### Written task:
Take the entries below and print all of them exactly, please.

### Supplied entries:
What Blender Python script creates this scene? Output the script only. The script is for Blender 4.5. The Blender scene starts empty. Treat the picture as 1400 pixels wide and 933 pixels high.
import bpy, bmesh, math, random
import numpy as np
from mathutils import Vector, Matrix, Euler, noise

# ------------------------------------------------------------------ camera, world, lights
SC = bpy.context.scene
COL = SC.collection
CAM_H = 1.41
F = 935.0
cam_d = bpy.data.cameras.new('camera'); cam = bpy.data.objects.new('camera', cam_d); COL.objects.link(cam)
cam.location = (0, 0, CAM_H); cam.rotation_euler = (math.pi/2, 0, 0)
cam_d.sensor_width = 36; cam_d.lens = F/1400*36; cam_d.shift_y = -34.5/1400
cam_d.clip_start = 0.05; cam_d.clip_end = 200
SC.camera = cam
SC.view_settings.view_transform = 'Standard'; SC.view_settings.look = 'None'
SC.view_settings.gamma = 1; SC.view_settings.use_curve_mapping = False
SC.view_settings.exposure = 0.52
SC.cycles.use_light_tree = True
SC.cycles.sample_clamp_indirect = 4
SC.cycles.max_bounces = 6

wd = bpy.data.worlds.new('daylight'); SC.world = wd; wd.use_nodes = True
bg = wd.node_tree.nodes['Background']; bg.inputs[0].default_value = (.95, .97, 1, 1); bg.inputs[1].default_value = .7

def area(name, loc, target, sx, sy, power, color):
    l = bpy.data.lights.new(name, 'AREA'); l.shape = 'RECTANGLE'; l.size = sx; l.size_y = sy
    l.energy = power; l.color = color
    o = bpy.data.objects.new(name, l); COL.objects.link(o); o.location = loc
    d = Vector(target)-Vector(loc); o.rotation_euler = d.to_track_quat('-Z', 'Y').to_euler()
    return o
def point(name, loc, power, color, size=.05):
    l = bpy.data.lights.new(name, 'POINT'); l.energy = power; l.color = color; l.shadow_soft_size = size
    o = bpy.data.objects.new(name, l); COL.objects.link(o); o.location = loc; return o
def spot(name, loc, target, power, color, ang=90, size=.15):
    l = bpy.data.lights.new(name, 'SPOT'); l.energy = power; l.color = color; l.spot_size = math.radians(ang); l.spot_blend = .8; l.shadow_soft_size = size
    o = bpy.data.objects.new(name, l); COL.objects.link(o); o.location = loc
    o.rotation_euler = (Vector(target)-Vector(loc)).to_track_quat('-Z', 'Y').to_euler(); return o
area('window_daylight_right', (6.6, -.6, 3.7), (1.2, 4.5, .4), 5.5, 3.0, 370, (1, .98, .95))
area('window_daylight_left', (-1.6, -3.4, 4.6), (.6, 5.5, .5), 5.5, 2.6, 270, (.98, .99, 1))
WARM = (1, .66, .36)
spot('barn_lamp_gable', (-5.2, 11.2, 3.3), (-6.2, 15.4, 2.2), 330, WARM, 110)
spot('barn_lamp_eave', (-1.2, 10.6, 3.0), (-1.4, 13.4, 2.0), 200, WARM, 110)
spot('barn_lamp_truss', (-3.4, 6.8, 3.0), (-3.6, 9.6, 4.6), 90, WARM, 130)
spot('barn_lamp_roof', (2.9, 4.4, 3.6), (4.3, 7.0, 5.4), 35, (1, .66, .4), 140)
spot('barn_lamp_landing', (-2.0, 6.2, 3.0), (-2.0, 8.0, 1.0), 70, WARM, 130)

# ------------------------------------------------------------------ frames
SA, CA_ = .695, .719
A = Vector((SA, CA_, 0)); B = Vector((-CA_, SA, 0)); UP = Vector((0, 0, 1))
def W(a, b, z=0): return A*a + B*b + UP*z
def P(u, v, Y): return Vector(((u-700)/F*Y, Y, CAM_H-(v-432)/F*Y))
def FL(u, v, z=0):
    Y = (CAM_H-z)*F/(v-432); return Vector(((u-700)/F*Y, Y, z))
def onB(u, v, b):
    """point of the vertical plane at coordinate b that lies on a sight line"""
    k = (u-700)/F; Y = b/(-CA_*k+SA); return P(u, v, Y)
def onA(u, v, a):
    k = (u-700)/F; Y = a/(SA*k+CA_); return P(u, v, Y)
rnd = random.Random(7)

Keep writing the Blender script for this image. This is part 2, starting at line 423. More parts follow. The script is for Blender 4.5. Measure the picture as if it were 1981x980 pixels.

### Written solution:
What Blender Python script creates this scene? Output the script only. The script is for Blender 4.5. The Blender scene starts empty. Treat the picture as 1400 pixels wide and 933 pixels high.
import bpy, bmesh, math, random
import numpy as np
from mathutils import Vector, Matrix, Euler, noise

# ------------------------------------------------------------------ camera, world, lights
SC = bpy.context.scene
COL = SC.collection
CAM_H = 1.41
F = 935.0
cam_d = bpy.data.cameras.new('camera'); cam = bpy.data.objects.new('camera', cam_d); COL.objects.link(cam)
cam.location = (0, 0, CAM_H); cam.rotation_euler = (math.pi/2, 0, 0)
cam_d.sensor_width = 36; cam_d.lens = F/1400*36; cam_d.shift_y = -34.5/1400
cam_d.clip_start = 0.05; cam_d.clip_end = 200
SC.camera = cam
SC.view_settings.view_transform = 'Standard'; SC.view_settings.look = 'None'
SC.view_settings.gamma = 1; SC.view_settings.use_curve_mapping = False
SC.view_settings.exposure = 0.52
SC.cycles.use_light_tree = True
SC.cycles.sample_clamp_indirect = 4
SC.cycles.max_bounces = 6

wd = bpy.data.worlds.new('daylight'); SC.world = wd; wd.use_nodes = True
bg = wd.node_tree.nodes['Background']; bg.inputs[0].default_value = (.95, .97, 1, 1); bg.inputs[1].default_value = .7

def area(name, loc, target, sx, sy, power, color):
    l = bpy.data.lights.new(name, 'AREA'); l.shape = 'RECTANGLE'; l.size = sx; l.size_y = sy
    l.energy = power; l.color = color
    o = bpy.data.objects.new(name, l); COL.objects.link(o); o.location = loc
    d = Vector(target)-Vector(loc); o.rotation_euler = d.to_track_quat('-Z', 'Y').to_euler()
    return o
def point(name, loc, power, color, size=.05):
    l = bpy.data.lights.new(name, 'POINT'); l.energy = power; l.color = color; l.shadow_soft_size = size
    o = bpy.data.objects.new(name, l); COL.objects.link(o); o.location = loc; return o
def spot(name, loc, target, power, color, ang=90, size=.15):
    l = bpy.data.lights.new(name, 'SPOT'); l.energy = power; l.color = color; l.spot_size = math.radians(ang); l.spot_blend = .8; l.shadow_soft_size = size
    o = bpy.data.objects.new(name, l); COL.objects.link(o); o.location = loc
    o.rotation_euler = (Vector(target)-Vector(loc)).to_track_quat('-Z', 'Y').to_euler(); return o
area('window_daylight_right', (6.6, -.6, 3.7), (1.2, 4.5, .4), 5.5, 3.0, 370, (1, .98, .95))
area('window_daylight_left', (-1.6, -3.4, 4.6), (.6, 5.5, .5), 5.5, 2.6, 270, (.98, .99, 1))
WARM = (1, .66, .36)
spot('barn_lamp_gable', (-5.2, 11.2, 3.3), (-6.2, 15.4, 2.2), 330, WARM, 110)
spot('barn_lamp_eave', (-1.2, 10.6, 3.0), (-1.4, 13.4, 2.0), 200, WARM, 110)
spot('barn_lamp_truss', (-3.4, 6.8, 3.0), (-3.6, 9.6, 4.6), 90, WARM, 130)
spot('barn_lamp_roof', (2.9, 4.4, 3.6), (4.3, 7.0, 5.4), 35, (1, .66, .4), 140)
spot('barn_lamp_landing', (-2.0, 6.2, 3.0), (-2.0, 8.0, 1.0), 70, WARM, 130)

# ------------------------------------------------------------------ frames
SA, CA_ = .695, .719
A = Vector((SA, CA_, 0)); B = Vector((-CA_, SA, 0)); UP = Vector((0, 0, 1))
def W(a, b, z=0): return A*a + B*b + UP*z
def P(u, v, Y): return Vector(((u-700)/F*Y, Y, CAM_H-(v-432)/F*Y))
def FL(u, v, z=0):
    Y = (CAM_H-z)*F/(v-432); return Vector(((u-700)/F*Y, Y, z))
def onB(u, v, b):
    """point of the vertical plane at coordinate b that lies on a sight line"""
    k = (u-700)/F; Y = b/(-CA_*k+SA); return P(u, v, Y)
def onA(u, v, a):
    k = (u-700)/F; Y = a/(SA*k+CA_); return P(u, v, Y)
rnd = random.Random(7)

Keep writing the Blender script for this image. This is part 2, starting at line 423. More parts follow. The script is for Blender 4.5. Measure the picture as if it were 1981x980 pixels.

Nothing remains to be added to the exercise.